Prove/Disprove: F1 and F2 Isomorphic as Fields

[T-O7]

Hey all,
I need to prove (or disprove) the following statement:

F1 and F2 are two finite field extensions of a field K. Assume [F1:K]=[F2:K]. Then F1 and F2 are isomorphic as fields.

Some help would be much appreciated.
I know the statement is false if i replace "isomorphic as fields" by "isomorphic as field extensions", but that's all i can think of so far.

 

[mathwonk]

thats obviously false. look at any example at all.

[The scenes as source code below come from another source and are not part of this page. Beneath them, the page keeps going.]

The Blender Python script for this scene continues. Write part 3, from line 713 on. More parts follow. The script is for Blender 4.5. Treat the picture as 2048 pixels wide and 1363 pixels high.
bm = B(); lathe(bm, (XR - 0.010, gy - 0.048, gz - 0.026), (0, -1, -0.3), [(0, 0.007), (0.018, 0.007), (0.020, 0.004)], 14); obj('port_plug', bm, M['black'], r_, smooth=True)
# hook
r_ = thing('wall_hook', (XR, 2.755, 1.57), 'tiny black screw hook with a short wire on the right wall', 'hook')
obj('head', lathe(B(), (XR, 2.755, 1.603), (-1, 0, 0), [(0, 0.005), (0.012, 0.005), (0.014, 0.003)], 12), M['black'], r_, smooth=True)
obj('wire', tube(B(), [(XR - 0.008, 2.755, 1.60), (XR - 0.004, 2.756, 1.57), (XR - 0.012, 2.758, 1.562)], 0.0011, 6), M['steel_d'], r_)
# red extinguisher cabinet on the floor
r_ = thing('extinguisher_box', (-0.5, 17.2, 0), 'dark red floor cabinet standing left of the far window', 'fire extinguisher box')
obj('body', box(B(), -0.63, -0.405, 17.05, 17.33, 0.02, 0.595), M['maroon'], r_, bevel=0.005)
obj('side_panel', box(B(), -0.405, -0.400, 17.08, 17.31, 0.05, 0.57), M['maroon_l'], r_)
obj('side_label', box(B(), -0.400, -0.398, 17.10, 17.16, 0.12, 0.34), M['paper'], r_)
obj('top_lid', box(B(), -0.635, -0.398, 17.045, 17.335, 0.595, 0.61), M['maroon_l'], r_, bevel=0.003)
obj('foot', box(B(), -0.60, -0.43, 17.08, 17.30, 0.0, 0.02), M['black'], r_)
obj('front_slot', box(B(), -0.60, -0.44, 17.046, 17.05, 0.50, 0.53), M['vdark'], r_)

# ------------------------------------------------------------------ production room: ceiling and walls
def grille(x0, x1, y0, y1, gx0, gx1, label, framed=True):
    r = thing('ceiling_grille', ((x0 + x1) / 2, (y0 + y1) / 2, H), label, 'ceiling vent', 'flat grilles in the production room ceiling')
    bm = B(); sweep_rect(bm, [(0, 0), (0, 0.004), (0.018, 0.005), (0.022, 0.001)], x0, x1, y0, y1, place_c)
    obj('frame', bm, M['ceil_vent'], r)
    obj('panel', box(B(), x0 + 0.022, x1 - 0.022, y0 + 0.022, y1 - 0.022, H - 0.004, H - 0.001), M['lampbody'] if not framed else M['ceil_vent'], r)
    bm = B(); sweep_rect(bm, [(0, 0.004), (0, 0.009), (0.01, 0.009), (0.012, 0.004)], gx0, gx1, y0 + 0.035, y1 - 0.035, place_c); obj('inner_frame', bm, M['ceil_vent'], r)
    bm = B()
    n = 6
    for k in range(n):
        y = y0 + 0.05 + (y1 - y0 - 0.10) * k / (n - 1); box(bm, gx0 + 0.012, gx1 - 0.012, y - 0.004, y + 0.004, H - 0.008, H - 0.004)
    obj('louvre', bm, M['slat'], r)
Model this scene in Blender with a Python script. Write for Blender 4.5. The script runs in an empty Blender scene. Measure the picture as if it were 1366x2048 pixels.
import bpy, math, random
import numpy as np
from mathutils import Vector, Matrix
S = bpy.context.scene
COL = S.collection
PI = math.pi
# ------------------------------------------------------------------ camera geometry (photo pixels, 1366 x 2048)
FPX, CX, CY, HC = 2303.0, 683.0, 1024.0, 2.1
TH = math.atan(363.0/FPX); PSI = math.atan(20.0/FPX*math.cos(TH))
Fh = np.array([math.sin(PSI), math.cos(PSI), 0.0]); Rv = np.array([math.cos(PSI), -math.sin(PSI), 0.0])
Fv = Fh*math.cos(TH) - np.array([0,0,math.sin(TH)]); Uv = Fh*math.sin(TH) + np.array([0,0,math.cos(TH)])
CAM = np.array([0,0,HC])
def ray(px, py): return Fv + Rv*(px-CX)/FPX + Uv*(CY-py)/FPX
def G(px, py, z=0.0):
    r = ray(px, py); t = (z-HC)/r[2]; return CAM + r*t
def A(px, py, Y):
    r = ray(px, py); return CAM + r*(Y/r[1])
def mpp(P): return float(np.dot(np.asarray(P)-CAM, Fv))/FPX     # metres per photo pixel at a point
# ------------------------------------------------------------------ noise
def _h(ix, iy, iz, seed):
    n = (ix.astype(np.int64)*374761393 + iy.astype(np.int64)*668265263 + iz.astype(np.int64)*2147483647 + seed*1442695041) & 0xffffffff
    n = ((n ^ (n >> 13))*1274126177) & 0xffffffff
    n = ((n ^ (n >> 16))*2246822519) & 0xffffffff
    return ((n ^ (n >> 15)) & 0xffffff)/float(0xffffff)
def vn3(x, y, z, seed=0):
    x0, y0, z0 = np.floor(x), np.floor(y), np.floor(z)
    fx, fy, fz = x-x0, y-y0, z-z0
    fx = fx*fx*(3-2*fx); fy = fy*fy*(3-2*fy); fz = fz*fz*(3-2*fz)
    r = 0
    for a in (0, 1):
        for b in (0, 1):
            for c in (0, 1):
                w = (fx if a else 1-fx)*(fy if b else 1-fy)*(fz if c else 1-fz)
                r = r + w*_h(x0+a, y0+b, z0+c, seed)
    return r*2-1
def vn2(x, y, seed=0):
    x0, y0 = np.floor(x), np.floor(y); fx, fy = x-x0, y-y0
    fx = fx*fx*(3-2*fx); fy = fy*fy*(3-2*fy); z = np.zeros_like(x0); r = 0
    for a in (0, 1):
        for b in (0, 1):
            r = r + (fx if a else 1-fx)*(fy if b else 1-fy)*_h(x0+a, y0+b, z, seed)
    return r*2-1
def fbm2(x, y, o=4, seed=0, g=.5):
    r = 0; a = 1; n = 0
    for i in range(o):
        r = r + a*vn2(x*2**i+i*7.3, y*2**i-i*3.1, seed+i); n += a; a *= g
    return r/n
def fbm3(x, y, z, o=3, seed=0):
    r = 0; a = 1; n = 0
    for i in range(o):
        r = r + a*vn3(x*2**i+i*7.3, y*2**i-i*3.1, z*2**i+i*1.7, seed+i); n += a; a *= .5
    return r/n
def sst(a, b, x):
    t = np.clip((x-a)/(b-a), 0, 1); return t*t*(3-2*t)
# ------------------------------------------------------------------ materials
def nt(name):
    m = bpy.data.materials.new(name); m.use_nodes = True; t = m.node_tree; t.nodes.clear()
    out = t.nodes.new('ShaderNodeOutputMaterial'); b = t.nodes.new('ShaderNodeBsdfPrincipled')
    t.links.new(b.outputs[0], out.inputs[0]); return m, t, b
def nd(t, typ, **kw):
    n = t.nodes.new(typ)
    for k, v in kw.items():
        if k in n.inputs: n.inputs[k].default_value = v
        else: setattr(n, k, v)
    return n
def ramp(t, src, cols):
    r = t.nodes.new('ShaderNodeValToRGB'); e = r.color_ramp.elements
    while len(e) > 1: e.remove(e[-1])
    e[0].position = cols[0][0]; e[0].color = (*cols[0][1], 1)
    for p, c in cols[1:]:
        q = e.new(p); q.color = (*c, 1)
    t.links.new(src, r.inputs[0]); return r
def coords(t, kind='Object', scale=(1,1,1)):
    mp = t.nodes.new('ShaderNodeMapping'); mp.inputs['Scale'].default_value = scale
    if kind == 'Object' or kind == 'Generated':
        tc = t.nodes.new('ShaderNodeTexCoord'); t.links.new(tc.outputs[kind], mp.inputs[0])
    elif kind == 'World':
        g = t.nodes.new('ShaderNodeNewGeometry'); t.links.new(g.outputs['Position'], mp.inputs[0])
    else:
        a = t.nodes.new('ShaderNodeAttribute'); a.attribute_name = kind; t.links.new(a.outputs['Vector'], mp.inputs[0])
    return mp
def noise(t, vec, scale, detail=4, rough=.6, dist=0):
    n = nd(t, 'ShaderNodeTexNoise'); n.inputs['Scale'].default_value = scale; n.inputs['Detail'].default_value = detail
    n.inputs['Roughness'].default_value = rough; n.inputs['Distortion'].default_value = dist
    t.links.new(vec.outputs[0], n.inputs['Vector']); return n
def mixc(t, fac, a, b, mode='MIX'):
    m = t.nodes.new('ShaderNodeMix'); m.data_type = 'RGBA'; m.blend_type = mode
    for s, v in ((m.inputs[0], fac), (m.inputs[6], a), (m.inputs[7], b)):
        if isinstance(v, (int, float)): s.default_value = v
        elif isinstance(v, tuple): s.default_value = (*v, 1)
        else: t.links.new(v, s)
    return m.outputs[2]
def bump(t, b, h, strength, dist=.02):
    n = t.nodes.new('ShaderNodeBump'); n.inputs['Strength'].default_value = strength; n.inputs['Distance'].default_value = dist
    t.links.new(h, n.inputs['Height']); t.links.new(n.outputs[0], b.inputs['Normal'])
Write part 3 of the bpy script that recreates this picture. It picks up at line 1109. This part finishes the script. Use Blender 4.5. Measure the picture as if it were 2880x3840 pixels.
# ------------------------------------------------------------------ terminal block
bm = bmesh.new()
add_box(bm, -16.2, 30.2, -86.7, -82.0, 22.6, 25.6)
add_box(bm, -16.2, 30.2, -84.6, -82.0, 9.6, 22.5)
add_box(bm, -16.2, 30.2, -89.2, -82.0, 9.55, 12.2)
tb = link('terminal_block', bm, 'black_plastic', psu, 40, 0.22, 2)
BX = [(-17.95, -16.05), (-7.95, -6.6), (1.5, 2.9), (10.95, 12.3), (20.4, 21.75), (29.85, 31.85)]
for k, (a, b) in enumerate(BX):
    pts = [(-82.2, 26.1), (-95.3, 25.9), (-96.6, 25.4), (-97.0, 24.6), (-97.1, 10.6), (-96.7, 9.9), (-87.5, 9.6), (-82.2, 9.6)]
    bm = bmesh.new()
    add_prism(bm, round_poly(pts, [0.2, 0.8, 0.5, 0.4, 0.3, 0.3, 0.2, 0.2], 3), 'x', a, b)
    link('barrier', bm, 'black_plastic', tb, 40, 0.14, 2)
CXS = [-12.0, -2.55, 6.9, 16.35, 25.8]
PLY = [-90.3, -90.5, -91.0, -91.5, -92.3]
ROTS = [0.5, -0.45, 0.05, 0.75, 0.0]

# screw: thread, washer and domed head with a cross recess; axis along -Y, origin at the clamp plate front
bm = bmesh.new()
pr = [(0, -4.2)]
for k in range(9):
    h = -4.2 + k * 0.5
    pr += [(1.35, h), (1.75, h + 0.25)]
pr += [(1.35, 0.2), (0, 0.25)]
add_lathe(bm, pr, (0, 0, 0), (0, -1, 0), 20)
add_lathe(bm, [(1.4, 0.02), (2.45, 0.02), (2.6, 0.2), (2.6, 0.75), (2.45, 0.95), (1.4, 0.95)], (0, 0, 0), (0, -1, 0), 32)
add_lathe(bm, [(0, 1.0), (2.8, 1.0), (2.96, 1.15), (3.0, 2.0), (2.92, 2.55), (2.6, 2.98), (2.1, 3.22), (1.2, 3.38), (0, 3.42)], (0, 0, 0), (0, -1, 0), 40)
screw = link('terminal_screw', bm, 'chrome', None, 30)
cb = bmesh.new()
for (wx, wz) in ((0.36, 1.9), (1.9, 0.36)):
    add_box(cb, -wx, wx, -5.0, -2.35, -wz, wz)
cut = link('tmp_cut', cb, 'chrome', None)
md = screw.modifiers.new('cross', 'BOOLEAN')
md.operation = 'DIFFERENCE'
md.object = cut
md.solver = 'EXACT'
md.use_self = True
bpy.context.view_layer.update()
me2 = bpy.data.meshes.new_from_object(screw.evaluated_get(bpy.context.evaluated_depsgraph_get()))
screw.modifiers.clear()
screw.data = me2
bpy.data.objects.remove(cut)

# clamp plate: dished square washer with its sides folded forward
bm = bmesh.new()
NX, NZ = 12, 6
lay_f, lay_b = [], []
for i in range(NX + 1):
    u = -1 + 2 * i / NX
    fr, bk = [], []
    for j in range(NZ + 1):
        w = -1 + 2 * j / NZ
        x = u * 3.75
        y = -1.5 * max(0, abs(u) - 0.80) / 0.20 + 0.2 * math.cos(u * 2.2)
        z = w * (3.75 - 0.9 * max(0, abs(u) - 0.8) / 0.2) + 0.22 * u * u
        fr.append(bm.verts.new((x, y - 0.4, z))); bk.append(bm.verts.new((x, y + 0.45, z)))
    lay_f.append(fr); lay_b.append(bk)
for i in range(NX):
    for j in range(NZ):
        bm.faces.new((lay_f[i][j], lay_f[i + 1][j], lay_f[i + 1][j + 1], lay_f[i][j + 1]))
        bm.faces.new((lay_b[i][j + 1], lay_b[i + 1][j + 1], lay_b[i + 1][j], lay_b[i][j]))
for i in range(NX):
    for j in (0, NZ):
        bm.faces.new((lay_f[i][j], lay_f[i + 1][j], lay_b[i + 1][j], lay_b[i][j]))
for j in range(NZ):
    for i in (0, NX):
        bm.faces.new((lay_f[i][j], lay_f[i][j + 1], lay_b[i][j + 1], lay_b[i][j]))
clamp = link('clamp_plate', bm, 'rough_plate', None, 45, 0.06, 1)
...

just extend your proof from field extensions, to fields.

 

[T-O7]

Sorry...i don't know what you mean.
I can come up with counter examples if it said "isomorphic as field extensions", because then i can just use the result that F(a) and F(b) are F-isomorphic iff a and b have the same irreducible poly.
But I'm stuck in this case, with general field isomorphisms...

 

[snoble]

Ok here's a counterexample. Take the two field extension of the rationals $$\mathbb{Q}(i)$$ and $$\mathbb{Q}(\sqrt{3}i)$$. Both are of degree 2. But then there is an isomorphism $$f(0) = f(i^2 +1) = (f(i))^2 +f(1) = (f(i))^2 +1$$ But there are no elements in $$\mathbb{Q}(\sqrt{3}i)$$ that satisfies this.

 

[T-O7]

Nice...that's wonderful. Thanks snoble! Exploit the isomorphism property, i get it.

 

[mathwonk]

my hint was meant to get you to consider a base field like Q where every isomorphism is the identity, then your same proof works as for extensions. see?

by the way try the same problem for finite fields. i.e. suppose two finite fields have the same number of elements, what then?